(Given task)
Reproduce the data exactly.

(Dataset records)
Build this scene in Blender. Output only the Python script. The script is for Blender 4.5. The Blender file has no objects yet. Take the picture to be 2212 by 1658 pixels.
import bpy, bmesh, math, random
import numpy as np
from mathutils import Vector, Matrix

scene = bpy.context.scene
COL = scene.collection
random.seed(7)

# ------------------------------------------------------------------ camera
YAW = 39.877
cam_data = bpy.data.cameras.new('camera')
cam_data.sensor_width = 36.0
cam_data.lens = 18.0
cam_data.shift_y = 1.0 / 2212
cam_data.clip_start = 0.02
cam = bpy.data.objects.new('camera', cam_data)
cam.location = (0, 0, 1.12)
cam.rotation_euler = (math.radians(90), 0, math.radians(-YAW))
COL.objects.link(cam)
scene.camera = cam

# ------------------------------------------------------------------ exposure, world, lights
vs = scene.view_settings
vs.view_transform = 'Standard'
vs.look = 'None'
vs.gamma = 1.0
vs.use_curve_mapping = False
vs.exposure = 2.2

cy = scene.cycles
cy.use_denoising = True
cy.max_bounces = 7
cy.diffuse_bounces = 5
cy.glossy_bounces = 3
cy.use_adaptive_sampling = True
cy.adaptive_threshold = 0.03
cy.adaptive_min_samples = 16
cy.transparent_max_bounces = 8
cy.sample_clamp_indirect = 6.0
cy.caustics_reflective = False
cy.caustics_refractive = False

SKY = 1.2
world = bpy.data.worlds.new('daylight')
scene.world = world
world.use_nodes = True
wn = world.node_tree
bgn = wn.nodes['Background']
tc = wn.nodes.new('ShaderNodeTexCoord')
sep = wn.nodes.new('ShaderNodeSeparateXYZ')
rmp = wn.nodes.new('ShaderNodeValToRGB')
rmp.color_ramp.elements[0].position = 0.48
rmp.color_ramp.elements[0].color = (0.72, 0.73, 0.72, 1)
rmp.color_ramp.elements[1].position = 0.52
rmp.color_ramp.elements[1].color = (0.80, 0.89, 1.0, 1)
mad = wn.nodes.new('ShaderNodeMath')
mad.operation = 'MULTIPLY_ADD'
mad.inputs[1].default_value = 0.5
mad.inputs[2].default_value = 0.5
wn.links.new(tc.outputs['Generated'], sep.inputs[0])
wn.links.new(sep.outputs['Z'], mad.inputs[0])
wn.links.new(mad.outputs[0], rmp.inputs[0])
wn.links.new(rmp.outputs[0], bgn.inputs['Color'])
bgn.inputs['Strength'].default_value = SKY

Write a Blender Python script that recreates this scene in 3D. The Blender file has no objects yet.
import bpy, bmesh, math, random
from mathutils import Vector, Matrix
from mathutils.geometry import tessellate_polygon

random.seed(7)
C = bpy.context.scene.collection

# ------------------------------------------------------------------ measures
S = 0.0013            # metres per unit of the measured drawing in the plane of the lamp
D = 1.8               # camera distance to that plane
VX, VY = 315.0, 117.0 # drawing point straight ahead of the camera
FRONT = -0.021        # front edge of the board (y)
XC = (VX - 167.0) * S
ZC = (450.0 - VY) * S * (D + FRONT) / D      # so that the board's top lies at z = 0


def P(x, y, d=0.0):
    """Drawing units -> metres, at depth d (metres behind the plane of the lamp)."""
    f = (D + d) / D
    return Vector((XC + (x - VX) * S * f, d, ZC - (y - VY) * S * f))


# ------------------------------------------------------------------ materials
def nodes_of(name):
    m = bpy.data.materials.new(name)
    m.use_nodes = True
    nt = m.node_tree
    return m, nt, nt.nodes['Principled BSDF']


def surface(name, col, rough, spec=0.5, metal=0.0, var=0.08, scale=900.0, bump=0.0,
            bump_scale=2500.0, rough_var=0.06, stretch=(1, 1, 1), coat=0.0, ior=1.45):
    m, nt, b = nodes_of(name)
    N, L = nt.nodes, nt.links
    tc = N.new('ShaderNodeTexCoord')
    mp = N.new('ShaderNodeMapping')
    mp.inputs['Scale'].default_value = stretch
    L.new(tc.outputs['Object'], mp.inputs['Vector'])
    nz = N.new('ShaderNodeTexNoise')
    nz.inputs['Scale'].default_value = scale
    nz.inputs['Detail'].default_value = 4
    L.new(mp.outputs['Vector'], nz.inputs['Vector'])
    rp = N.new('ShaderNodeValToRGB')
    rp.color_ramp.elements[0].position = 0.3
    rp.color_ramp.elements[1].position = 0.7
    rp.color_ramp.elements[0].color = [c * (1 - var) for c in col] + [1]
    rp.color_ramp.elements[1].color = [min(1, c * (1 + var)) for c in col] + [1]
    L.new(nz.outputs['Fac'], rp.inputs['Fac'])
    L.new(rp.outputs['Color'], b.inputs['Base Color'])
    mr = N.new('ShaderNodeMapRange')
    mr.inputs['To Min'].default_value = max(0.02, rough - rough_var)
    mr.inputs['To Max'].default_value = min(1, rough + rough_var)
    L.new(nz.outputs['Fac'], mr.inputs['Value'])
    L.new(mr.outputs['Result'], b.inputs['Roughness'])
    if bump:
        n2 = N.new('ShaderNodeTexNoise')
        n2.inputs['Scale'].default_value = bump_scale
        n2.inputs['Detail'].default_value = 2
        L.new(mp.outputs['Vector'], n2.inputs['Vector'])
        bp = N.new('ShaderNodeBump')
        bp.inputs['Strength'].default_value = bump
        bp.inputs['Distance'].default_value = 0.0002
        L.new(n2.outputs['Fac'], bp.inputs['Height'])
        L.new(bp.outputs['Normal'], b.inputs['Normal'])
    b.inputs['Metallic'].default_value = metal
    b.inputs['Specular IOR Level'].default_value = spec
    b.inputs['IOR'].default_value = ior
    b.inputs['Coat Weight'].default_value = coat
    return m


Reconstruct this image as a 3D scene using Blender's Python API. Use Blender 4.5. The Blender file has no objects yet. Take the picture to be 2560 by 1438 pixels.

(Problem solution)
Build this scene in Blender. Output only the Python script. The script is for Blender 4.5. The Blender file has no objects yet. Take the picture to be 2212 by 1658 pixels.
import bpy, bmesh, math, random
import numpy as np
from mathutils import Vector, Matrix

scene = bpy.context.scene
COL = scene.collection
random.seed(7)

# ------------------------------------------------------------------ camera
YAW = 39.877
cam_data = bpy.data.cameras.new('camera')
cam_data.sensor_width = 36.0
cam_data.lens = 18.0
cam_data.shift_y = 1.0 / 2212
cam_data.clip_start = 0.02
cam = bpy.data.objects.new('camera', cam_data)
cam.location = (0, 0, 1.12)
cam.rotation_euler = (math.radians(90), 0, math.radians(-YAW))
COL.objects.link(cam)
scene.camera = cam

# ------------------------------------------------------------------ exposure, world, lights
vs = scene.view_settings
vs.view_transform = 'Standard'
vs.look = 'None'
vs.gamma = 1.0
vs.use_curve_mapping = False
vs.exposure = 2.2

cy = scene.cycles
cy.use_denoising = True
cy.max_bounces = 7
cy.diffuse_bounces = 5
cy.glossy_bounces = 3
cy.use_adaptive_sampling = True
cy.adaptive_threshold = 0.03
cy.adaptive_min_samples = 16
cy.transparent_max_bounces = 8
cy.sample_clamp_indirect = 6.0
cy.caustics_reflective = False
cy.caustics_refractive = False

SKY = 1.2
world = bpy.data.worlds.new('daylight')
scene.world = world
world.use_nodes = True
wn = world.node_tree
bgn = wn.nodes['Background']
tc = wn.nodes.new('ShaderNodeTexCoord')
sep = wn.nodes.new('ShaderNodeSeparateXYZ')
rmp = wn.nodes.new('ShaderNodeValToRGB')
rmp.color_ramp.elements[0].position = 0.48
rmp.color_ramp.elements[0].color = (0.72, 0.73, 0.72, 1)
rmp.color_ramp.elements[1].position = 0.52
rmp.color_ramp.elements[1].color = (0.80, 0.89, 1.0, 1)
mad = wn.nodes.new('ShaderNodeMath')
mad.operation = 'MULTIPLY_ADD'
mad.inputs[1].default_value = 0.5
mad.inputs[2].default_value = 0.5
wn.links.new(tc.outputs['Generated'], sep.inputs[0])
wn.links.new(sep.outputs['Z'], mad.inputs[0])
wn.links.new(mad.outputs[0], rmp.inputs[0])
wn.links.new(rmp.outputs[0], bgn.inputs['Color'])
bgn.inputs['Strength'].default_value = SKY

Write a Blender Python script that recreates this scene in 3D. The Blender file has no objects yet.
import bpy, bmesh, math, random
from mathutils import Vector, Matrix
from mathutils.geometry import tessellate_polygon

random.seed(7)
C = bpy.context.scene.collection

# ------------------------------------------------------------------ measures
S = 0.0013            # metres per unit of the measured drawing in the plane of the lamp
D = 1.8               # camera distance to that plane
VX, VY = 315.0, 117.0 # drawing point straight ahead of the camera
FRONT = -0.021        # front edge of the board (y)
XC = (VX - 167.0) * S
ZC = (450.0 - VY) * S * (D + FRONT) / D      # so that the board's top lies at z = 0


def P(x, y, d=0.0):
    """Drawing units -> metres, at depth d (metres behind the plane of the lamp)."""
    f = (D + d) / D
    return Vector((XC + (x - VX) * S * f, d, ZC - (y - VY) * S * f))


# ------------------------------------------------------------------ materials
def nodes_of(name):
    m = bpy.data.materials.new(name)
    m.use_nodes = True
    nt = m.node_tree
    return m, nt, nt.nodes['Principled BSDF']


def surface(name, col, rough, spec=0.5, metal=0.0, var=0.08, scale=900.0, bump=0.0,
            bump_scale=2500.0, rough_var=0.06, stretch=(1, 1, 1), coat=0.0, ior=1.45):
    m, nt, b = nodes_of(name)
    N, L = nt.nodes, nt.links
    tc = N.new('ShaderNodeTexCoord')
    mp = N.new('ShaderNodeMapping')
    mp.inputs['Scale'].default_value = stretch
    L.new(tc.outputs['Object'], mp.inputs['Vector'])
    nz = N.new('ShaderNodeTexNoise')
    nz.inputs['Scale'].default_value = scale
    nz.inputs['Detail'].default_value = 4
    L.new(mp.outputs['Vector'], nz.inputs['Vector'])
    rp = N.new('ShaderNodeValToRGB')
    rp.color_ramp.elements[0].position = 0.3
    rp.color_ramp.elements[1].position = 0.7
    rp.color_ramp.elements[0].color = [c * (1 - var) for c in col] + [1]
    rp.color_ramp.elements[1].color = [min(1, c * (1 + var)) for c in col] + [1]
    L.new(nz.outputs['Fac'], rp.inputs['Fac'])
    L.new(rp.outputs['Color'], b.inputs['Base Color'])
    mr = N.new('ShaderNodeMapRange')
    mr.inputs['To Min'].default_value = max(0.02, rough - rough_var)
    mr.inputs['To Max'].default_value = min(1, rough + rough_var)
    L.new(nz.outputs['Fac'], mr.inputs['Value'])
    L.new(mr.outputs['Result'], b.inputs['Roughness'])
    if bump:
        n2 = N.new('ShaderNodeTexNoise')
        n2.inputs['Scale'].default_value = bump_scale
        n2.inputs['Detail'].default_value = 2
        L.new(mp.outputs['Vector'], n2.inputs['Vector'])
        bp = N.new('ShaderNodeBump')
        bp.inputs['Strength'].default_value = bump
        bp.inputs['Distance'].default_value = 0.0002
        L.new(n2.outputs['Fac'], bp.inputs['Height'])
        L.new(bp.outputs['Normal'], b.inputs['Normal'])
    b.inputs['Metallic'].default_value = metal
    b.inputs['Specular IOR Level'].default_value = spec
    b.inputs['IOR'].default_value = ior
    b.inputs['Coat Weight'].default_value = coat
    return m


Reconstruct this image as a 3D scene using Blender's Python API. Use Blender 4.5. The Blender file has no objects yet. Take the picture to be 2560 by 1438 pixels.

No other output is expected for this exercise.